— Start —

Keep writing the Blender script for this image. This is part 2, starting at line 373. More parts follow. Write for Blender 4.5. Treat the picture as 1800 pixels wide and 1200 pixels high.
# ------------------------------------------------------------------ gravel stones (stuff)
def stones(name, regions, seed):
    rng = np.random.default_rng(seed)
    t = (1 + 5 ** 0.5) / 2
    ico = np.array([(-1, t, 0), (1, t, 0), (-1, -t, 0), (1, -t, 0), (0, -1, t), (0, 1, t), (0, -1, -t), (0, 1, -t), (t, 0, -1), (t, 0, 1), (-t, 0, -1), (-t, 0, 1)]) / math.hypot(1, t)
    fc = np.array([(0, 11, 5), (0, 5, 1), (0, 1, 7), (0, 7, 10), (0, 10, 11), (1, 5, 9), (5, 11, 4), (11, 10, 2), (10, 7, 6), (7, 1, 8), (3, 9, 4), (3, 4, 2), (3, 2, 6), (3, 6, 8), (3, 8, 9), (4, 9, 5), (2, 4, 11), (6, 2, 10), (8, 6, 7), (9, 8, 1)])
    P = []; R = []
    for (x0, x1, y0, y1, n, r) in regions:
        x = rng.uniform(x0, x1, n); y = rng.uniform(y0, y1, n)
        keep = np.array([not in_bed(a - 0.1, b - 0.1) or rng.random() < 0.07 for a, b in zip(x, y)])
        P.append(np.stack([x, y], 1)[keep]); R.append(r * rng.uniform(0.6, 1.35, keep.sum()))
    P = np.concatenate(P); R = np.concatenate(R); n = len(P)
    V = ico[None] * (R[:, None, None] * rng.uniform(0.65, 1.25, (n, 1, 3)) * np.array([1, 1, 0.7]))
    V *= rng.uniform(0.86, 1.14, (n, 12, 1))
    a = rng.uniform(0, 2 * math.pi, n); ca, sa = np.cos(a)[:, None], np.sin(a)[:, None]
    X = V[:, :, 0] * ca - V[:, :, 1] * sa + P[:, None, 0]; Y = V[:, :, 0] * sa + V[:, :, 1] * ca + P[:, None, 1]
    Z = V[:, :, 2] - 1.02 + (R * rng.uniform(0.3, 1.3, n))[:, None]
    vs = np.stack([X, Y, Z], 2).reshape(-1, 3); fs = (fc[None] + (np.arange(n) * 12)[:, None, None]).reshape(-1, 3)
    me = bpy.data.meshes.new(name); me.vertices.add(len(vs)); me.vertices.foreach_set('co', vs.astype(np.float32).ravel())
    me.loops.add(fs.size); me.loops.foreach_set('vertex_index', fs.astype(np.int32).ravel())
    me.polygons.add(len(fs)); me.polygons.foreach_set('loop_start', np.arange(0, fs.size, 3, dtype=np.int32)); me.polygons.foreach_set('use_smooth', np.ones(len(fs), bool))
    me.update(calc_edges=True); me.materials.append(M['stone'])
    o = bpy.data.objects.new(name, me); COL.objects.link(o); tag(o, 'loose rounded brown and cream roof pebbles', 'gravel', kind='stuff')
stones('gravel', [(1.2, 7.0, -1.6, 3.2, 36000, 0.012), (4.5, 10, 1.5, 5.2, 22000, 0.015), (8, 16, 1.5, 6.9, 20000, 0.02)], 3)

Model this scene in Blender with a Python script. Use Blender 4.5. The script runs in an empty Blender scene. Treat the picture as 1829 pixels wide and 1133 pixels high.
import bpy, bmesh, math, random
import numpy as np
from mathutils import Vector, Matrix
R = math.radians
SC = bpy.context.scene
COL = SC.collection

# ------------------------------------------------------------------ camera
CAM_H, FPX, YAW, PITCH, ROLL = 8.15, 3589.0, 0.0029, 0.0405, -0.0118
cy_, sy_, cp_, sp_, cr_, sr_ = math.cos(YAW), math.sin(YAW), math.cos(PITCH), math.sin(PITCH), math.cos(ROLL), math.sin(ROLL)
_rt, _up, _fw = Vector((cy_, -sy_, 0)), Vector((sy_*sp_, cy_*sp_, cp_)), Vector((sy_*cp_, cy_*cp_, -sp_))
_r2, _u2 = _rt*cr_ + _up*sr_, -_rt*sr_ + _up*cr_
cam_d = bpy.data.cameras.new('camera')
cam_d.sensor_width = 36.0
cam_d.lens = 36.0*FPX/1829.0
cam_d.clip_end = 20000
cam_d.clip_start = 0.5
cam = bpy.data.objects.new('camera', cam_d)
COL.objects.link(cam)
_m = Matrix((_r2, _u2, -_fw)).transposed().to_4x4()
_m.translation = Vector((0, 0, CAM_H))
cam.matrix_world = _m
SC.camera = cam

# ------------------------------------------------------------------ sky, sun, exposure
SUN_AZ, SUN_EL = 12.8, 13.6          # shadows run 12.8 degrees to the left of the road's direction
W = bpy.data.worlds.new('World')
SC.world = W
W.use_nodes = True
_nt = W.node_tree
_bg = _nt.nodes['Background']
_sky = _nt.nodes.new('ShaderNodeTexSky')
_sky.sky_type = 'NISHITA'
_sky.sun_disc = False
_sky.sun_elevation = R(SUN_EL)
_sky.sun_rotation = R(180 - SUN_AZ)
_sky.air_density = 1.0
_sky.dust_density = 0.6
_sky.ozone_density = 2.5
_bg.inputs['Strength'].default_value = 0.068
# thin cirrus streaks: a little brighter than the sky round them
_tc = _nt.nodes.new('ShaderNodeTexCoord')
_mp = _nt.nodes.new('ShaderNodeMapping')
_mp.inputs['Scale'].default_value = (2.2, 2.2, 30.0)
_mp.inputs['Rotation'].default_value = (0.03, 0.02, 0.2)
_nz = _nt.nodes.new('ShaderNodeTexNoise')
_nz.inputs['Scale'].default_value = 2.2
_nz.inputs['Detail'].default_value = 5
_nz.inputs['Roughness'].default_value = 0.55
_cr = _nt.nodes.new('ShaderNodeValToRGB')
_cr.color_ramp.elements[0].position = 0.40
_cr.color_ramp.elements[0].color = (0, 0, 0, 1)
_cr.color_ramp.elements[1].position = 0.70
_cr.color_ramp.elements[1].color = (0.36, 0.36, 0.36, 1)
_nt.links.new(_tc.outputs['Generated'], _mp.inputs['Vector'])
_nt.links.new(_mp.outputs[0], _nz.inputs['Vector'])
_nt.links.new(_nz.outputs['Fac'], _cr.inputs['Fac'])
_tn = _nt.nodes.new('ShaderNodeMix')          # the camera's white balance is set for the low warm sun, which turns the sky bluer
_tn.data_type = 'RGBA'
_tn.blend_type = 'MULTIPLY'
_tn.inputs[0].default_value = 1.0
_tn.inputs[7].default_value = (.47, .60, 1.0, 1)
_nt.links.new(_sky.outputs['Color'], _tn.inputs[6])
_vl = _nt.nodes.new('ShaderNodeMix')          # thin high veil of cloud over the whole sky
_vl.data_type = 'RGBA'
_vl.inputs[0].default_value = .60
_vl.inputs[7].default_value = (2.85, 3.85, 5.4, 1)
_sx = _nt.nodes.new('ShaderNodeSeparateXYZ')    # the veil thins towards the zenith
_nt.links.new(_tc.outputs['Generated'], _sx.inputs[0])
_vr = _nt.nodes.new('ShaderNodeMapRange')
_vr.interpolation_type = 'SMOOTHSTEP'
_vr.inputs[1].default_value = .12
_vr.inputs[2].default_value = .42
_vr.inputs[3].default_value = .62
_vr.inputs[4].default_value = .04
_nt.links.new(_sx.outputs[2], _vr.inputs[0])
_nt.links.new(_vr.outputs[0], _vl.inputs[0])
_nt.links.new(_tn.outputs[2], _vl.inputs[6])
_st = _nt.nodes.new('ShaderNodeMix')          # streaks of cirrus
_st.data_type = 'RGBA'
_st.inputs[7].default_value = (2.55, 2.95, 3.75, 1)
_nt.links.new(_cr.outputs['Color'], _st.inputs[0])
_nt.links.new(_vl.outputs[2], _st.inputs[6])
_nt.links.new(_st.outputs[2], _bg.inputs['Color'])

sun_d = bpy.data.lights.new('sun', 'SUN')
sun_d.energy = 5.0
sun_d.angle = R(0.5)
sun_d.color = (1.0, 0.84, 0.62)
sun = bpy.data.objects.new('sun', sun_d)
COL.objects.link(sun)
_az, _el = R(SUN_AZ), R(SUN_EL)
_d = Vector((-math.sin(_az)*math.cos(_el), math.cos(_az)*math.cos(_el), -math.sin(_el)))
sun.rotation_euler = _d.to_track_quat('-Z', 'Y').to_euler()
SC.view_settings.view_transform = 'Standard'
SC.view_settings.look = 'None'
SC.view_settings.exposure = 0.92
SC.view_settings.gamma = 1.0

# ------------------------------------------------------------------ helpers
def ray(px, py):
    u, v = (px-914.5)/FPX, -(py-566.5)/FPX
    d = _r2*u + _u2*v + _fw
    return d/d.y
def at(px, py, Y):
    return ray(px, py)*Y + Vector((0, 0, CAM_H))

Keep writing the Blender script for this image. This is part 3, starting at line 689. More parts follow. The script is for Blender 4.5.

— End —

Exercise task
With the first line being the one containing "Model this scene" and the last line the one containing "SC.camera = cam", transcribe exactly the lines above that fall in that range.

The solution
Model this scene in Blender with a Python script. Use Blender 4.5. The script runs in an empty Blender scene. Treat the picture as 1829 pixels wide and 1133 pixels high.
import bpy, bmesh, math, random
import numpy as np
from mathutils import Vector, Matrix
R = math.radians
SC = bpy.context.scene
COL = SC.collection

# ------------------------------------------------------------------ camera
CAM_H, FPX, YAW, PITCH, ROLL = 8.15, 3589.0, 0.0029, 0.0405, -0.0118
cy_, sy_, cp_, sp_, cr_, sr_ = math.cos(YAW), math.sin(YAW), math.cos(PITCH), math.sin(PITCH), math.cos(ROLL), math.sin(ROLL)
_rt, _up, _fw = Vector((cy_, -sy_, 0)), Vector((sy_*sp_, cy_*sp_, cp_)), Vector((sy_*cp_, cy_*cp_, -sp_))
_r2, _u2 = _rt*cr_ + _up*sr_, -_rt*sr_ + _up*cr_
cam_d = bpy.data.cameras.new('camera')
cam_d.sensor_width = 36.0
cam_d.lens = 36.0*FPX/1829.0
cam_d.clip_end = 20000
cam_d.clip_start = 0.5
cam = bpy.data.objects.new('camera', cam_d)
COL.objects.link(cam)
_m = Matrix((_r2, _u2, -_fw)).transposed().to_4x4()
_m.translation = Vector((0, 0, CAM_H))
cam.matrix_world = _m
SC.camera = cam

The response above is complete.